Right before our eyes the structure of the financial system is changing. We have the Federal Reserve conducting Grand Experiments with monetary policy. Both the policymakers and financial market participants are treading where no man or woman has tread before.
The quantitative measures of monetary policy have become almost meaningless as the financial system has broadened and expanded. The narrow measure of the money stock, the M1 measure, had to be expanded into a new measure, the M2 measure, to incorporate time and savings deposits, what Milton Friedman called a temporary abode of purchasing power. The M3 measure of the money stock was created to incorporate more and more liquid assets, but was discontinued in the 1980s because economists believed it to be confusing. But, now with more and more assets becoming close substitutes to demand deposits, it is very difficult to glean anything from the money stock or credit creation information.
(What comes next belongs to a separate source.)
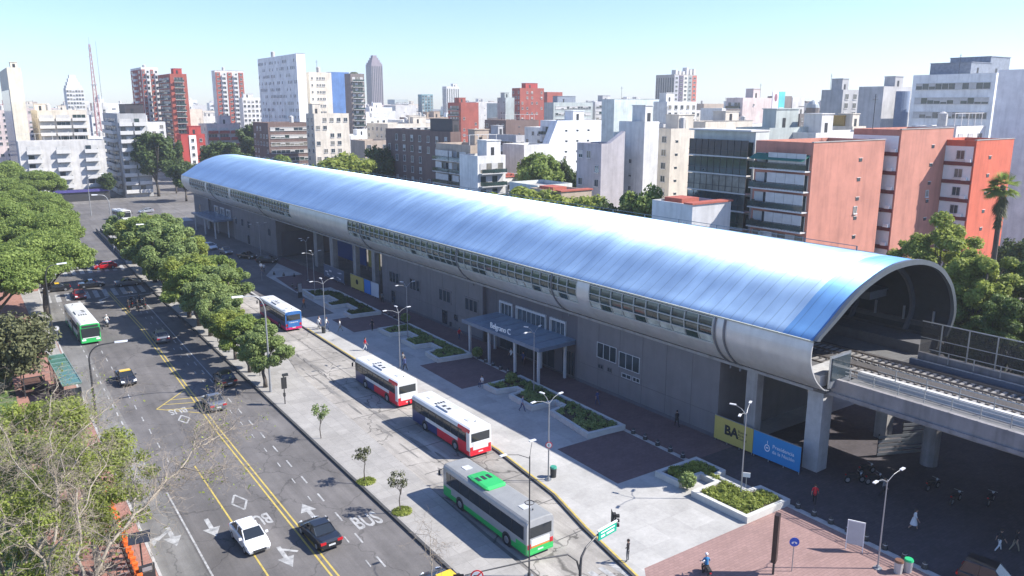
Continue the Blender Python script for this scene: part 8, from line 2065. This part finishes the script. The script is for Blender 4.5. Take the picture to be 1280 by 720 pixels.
b = MB(); b.add([(-.8,-.3,2.15),(.6,-.5,2.15),(.8,.4,2.55),(-.6,.6,2.55),(-.8,-.3,2.19),(.6,-.5,2.19),(.8,.4,2.59),(-.6,.6,2.59)],[(0,3,2,1),(4,5,6,7),(0,1,5,4),(1,2,6,5),(2,3,7,6),(3,0,4,7)]); b.build('solar_panel', mat('solar_dark',(.03,.035,.05),.25,var=.05), t)
t = thing('payment_terminal', 'dark low terminal box at the end of the orange dock row', 'terminal', (7.0,54.6,0))
b = MB(); b.box(-.5,.5,-.1,.1,0,1.3); b.build('body', M_dark, t); b = MB(); b.box(-.3,.3,-.115,-.101,.9,1.2); b.build('screen', M_pole, t)
# low dark wall of the underpass railing far along the kerb
t = thing('guard_rail', 'double dark guard rail along the far kerb left of the median trees', 'guard rail', (0,0,0))
for dx in (0,.9):
    b = MB()
    for y0 in range(182,230,6):
        x0,x1 = 25.5+(y0-155)*.015, 25.5+(y0+6-155)*.015
        b.prism([(x0+dx,y0),(x0+dx+.12,y0),(x1+dx+.12,y0+6),(x1+dx,y0+6)],0,.75)
    b.build('rail', M_poled, t)
# shop sign boards at the far block and retail front
t = thing('shop_front', 'violet shop front with dark windows under the pale apartment block', 'shop front', (24,306.2,-.1))
b = MB(); b.box(0,17,0,4.6,0,3.6); b.build('wall', M_poled, t)
b = MB(); b.box(0,17,-.4,-.003,3.0,3.9); b.build('sign_band', mat('shop_violet',(.07,.06,.22),.6,var=.2), t)
# haze: the air between here and the far skyline
hb = MB(); hb.box(-1500,1500,-300,1700,-6,95)
ho = hb.build('haze', None); ho.data.materials.clear()
hm = bpy.data.materials.new('haze_air'); hm.use_nodes = True; hn = hm.node_tree; hn.nodes.clear()
pv_ = hn.nodes.new('ShaderNodeVolumePrincipled'); pv_.inputs['Color'].default_value = (.88,.93,.98,1); pv_.inputs['Density'].default_value = .00026; pv_.inputs['Anisotropy'].default_value = .3
oo = hn.nodes.new('ShaderNodeOutputMaterial'); hn.links.new(pv_.outputs[0], oo.inputs['Volume']); ho.data.materials.append(hm)
tag(ho, 'thin pale haze over the whole city', 'haze', None, 'stuff')
bpy.data.objects['haze'].hide_render = False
In today’s world, with the information technology available, the credit multiplier in the economy can become enormous. And, the ability to control the amount of credit outstanding has become almost impossible. Measures of volatility attest to this lack of controllability.
Investment opportunities in financial institutions are there they just are not to be found in the traditional banking institutions. And, they are not readily available to the ordinary investor or to investors that do not have a lot of money. Since these investments are, to me, such a vital part of the future, I will be writing more and more about them going forward.
To me, the future of banking is in the shadows. Advancements in information technology are not going to slacken and regulation is going to continue to force traditional institutions into non-traditional methods of doing business. This will create opportunities for investing one just has to be diligent in pursuing them.
Disclosure: I have no positions in any stocks mentioned, and no plans to initiate any positions within the next 72 hours. I wrote this article myself, and it expresses my own opinions. I am not receiving compensation for it (other than from Seeking Alpha). I have no business relationship with any company whose stock is mentioned in this article.